Mind Dance, a recent submission to the Student Film category, is a moving portrayal of grief and memory loss.
By Sophie Nellis
(Interview partially edited by Geoffrey Hughes)
Q: Could you tell me what inspired you to make this film?
While studying abroad at The School of the Art Institute of Chicago (SAIC), I started to explore the concept of loss. I began to realize that in our lives we are constantly forced to deal with many types of losses. Sometimes we lose something trivial, a possession, perhaps, and we are barely affected, we are confident that we can replace it or that we might somehow get it back. What interested me were the situations where a loss is more profound. I especially wondered what it would mean for my identity if I were to lose my memories. For me, everything we feel is the projection of our own understanding. Then, nothing is really real. What really matters are the feelings we keep within each other. Maybe it ends up with grief, or maybe it ends up with happiness. We have to believe something will always be there even if we will eventually forget it. I feel that making a film is always my self-portrait. I just tell the story through different characters.
Q: I was particularly touched by the image of the hairbrush that recurs throughout the film. Could you tell me a little more about this?

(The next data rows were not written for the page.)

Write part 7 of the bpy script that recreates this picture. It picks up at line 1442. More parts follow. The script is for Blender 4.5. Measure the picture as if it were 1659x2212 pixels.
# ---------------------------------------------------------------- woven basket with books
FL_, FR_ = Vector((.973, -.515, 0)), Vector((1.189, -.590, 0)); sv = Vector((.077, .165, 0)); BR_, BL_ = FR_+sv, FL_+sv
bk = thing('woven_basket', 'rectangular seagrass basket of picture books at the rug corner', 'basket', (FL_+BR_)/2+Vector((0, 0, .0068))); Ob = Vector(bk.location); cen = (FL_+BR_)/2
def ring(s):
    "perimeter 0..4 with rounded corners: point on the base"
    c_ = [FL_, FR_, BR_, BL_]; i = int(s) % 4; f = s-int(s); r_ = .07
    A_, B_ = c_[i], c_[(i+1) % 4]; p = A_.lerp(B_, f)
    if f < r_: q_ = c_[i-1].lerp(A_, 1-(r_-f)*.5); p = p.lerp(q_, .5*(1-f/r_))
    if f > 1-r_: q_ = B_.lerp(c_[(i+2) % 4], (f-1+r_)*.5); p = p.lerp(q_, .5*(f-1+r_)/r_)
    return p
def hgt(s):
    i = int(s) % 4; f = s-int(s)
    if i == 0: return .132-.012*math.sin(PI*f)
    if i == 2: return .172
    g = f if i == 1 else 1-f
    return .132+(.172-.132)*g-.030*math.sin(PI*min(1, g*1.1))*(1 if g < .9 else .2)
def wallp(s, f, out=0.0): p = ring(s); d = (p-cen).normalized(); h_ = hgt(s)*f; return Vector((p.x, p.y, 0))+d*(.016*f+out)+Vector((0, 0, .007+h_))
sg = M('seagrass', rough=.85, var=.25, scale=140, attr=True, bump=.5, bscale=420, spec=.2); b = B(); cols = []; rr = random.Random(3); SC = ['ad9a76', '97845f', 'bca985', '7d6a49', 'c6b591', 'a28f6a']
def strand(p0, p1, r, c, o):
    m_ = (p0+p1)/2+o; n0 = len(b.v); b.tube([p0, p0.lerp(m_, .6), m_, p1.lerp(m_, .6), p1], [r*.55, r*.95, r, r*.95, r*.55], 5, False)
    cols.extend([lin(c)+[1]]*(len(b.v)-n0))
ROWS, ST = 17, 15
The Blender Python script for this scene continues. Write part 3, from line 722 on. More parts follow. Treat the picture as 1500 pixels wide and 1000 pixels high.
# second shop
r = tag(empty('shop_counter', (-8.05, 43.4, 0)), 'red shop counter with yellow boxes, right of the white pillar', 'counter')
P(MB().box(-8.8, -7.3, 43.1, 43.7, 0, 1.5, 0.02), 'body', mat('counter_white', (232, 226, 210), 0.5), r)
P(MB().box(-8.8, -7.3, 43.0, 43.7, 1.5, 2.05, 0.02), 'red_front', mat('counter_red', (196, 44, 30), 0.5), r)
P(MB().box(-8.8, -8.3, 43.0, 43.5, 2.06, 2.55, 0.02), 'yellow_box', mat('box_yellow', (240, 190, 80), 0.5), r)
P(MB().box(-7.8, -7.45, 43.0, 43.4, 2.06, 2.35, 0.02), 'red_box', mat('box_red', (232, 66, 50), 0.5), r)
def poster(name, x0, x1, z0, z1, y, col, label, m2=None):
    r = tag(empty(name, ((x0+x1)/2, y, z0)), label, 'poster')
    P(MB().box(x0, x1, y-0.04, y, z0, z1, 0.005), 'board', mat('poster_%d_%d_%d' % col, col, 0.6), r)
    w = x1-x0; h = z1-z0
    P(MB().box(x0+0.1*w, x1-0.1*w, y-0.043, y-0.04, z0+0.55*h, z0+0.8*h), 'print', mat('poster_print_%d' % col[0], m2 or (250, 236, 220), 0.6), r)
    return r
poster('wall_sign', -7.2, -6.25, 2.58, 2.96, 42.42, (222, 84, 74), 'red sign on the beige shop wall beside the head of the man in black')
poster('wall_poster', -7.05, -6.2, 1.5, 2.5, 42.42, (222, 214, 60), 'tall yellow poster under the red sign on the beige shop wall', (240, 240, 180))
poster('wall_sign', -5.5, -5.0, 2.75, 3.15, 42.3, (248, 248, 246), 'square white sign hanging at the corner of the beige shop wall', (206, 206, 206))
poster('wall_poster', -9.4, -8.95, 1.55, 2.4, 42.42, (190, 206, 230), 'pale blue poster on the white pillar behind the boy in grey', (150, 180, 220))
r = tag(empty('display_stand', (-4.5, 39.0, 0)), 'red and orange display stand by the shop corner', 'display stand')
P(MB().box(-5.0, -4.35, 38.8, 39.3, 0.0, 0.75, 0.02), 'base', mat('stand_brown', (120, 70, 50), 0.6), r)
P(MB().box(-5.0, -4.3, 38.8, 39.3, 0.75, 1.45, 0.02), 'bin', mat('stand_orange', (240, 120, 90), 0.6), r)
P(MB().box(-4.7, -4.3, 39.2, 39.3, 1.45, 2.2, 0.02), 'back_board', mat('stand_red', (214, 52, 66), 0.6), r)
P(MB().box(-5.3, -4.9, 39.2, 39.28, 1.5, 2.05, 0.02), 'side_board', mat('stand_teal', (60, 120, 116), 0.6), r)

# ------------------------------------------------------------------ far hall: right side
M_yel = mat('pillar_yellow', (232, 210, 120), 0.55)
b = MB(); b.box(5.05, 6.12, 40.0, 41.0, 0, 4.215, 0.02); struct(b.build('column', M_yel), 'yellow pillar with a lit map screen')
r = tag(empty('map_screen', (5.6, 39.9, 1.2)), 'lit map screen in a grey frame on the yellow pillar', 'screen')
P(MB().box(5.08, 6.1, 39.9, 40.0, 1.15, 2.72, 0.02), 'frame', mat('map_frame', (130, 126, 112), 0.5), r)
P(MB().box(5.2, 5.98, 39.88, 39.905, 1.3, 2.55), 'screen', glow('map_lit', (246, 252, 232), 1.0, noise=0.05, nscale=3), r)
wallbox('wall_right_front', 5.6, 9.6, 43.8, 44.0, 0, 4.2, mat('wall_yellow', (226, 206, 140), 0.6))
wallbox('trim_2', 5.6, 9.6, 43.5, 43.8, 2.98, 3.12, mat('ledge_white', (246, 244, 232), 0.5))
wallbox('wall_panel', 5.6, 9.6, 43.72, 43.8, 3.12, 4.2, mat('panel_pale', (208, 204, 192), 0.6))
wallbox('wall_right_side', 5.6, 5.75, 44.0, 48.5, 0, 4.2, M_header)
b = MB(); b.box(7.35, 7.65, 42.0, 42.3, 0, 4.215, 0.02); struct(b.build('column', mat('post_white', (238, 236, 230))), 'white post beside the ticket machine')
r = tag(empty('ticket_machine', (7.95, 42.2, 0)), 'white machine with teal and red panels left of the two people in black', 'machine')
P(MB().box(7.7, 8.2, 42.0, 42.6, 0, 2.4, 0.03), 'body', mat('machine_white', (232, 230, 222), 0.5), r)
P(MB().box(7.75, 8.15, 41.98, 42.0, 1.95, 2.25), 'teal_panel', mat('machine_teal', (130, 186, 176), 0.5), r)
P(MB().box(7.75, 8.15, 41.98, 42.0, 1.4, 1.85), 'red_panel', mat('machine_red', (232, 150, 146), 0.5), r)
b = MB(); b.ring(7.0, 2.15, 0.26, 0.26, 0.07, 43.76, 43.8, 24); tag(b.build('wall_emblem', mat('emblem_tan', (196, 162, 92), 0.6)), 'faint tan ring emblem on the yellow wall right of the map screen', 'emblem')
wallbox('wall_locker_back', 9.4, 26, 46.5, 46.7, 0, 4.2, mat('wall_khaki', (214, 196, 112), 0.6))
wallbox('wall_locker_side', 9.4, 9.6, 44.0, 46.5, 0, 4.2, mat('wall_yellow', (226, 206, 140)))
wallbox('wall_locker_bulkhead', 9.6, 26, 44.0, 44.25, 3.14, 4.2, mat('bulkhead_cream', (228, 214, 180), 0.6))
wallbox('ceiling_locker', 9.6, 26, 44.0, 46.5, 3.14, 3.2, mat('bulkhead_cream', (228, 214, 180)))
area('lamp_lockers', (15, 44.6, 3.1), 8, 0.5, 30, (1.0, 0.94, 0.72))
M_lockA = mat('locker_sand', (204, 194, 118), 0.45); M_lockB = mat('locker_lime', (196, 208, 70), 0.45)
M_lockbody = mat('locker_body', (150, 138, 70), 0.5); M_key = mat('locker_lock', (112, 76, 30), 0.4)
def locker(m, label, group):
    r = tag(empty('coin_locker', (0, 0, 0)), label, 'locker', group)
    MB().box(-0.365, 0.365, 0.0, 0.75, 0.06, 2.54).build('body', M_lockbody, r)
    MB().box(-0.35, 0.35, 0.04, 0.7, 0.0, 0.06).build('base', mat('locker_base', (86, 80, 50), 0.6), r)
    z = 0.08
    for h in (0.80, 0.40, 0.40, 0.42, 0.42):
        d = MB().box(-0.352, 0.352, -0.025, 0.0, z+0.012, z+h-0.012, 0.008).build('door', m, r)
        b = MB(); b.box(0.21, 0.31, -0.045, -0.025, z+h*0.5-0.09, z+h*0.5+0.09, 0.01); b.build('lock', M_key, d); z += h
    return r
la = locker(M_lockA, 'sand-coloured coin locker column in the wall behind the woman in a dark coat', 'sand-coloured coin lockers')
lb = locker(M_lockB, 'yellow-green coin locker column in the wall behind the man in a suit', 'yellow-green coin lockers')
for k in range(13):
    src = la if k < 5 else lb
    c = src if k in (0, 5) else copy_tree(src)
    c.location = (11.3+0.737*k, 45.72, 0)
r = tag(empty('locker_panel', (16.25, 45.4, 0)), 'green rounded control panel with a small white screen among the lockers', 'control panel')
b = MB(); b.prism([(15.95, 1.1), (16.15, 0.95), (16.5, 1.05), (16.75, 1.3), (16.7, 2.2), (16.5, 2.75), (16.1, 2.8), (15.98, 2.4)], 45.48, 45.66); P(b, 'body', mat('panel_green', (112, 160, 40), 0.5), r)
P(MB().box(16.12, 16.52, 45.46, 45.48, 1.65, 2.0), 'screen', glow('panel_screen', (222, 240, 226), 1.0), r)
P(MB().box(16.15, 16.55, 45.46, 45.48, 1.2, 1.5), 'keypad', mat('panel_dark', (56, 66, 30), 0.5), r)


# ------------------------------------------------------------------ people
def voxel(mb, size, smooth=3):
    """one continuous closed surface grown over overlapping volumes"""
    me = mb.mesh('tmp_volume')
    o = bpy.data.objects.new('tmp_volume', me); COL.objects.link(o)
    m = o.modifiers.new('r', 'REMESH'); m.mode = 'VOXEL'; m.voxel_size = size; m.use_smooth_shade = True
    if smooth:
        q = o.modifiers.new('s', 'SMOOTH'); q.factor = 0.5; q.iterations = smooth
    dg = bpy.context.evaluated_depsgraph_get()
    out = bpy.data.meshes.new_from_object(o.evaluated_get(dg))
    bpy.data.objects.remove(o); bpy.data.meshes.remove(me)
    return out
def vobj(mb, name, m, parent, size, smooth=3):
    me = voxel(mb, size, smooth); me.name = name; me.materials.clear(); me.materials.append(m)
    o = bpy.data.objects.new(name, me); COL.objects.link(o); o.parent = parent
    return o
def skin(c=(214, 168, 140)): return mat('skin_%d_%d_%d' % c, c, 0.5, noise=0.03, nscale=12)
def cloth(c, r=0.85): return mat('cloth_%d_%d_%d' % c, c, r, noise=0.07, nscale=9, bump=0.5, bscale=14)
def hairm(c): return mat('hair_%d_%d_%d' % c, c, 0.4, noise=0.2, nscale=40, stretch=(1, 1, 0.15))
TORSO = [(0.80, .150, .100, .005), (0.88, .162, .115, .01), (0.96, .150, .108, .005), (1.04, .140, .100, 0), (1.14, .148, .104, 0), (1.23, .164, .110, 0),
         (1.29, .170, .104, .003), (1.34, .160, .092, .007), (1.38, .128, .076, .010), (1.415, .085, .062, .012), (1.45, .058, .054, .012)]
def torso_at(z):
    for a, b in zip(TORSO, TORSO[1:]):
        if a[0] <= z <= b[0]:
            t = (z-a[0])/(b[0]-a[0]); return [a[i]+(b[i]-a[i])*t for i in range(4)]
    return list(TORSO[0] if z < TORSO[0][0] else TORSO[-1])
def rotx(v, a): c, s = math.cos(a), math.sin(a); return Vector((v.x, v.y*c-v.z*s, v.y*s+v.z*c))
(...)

Brushing another person s hair is very intimate to me. And with such an elderly couple, I feel that it is one of the last outlets for intimacy that they have left. It is a selfless show of love and unconditional caring. People won t remember everything but a tiny moment or movement will keep us in mind forever.
Q: What is the significance of the dance that we see at the beginning of the film and towards the end?
Well, it s a bit of Chris s film. It is abstract imagery celebrating a particularly beautiful and personally meaningful image that has been preserved on film only. It was alive once in Chris s mind but its true significance now is only as a beautiful artifact charged by loss. In many ways, it s the central metaphor of the film.
Q: The narrative is punctuated by memories, flashbacks and also extracts from a somewhat academic lecture about memory. Why did you choose to include these scenes in the lecture theatre?
The lecture scene was an improvisation that I feel extremely lucky to have captured. When we set up the scene, I had no intention of having Harvey lecture the way he did; after getting the basic footage, I spontaneously asked him to share his understanding of the project. My friend Kaleng and I rearranged all of his dialogue while editing and selected what I felt were the most honest excerpts. I feel as though I got something very genuine out of him, something that it would have been impossible to script.
Q: Which films and/or filmmakers have inspired you the most?
Hou Hsiao-Hsien, Hirokazu Koreeda, Will Hindle, and Stan Brakhage.
However, for Mind Dance, I tried to find my own visual by letting the work lead me and not imitating any style or film.
Q: Are you working on a new film? If so, could you tell us a little about it?
Mind Dance is actually a part of a longer feature length film I am working on now. The feature s visual style won t change much, but I plan to further develop both the characters and the plot to make it more complete and complex. In the longer one, Chris goes on a road trip in a vain attempt to refresh his memories before his alzheimers becomes intractable. On the way, he meets a group of people trying to forget their past.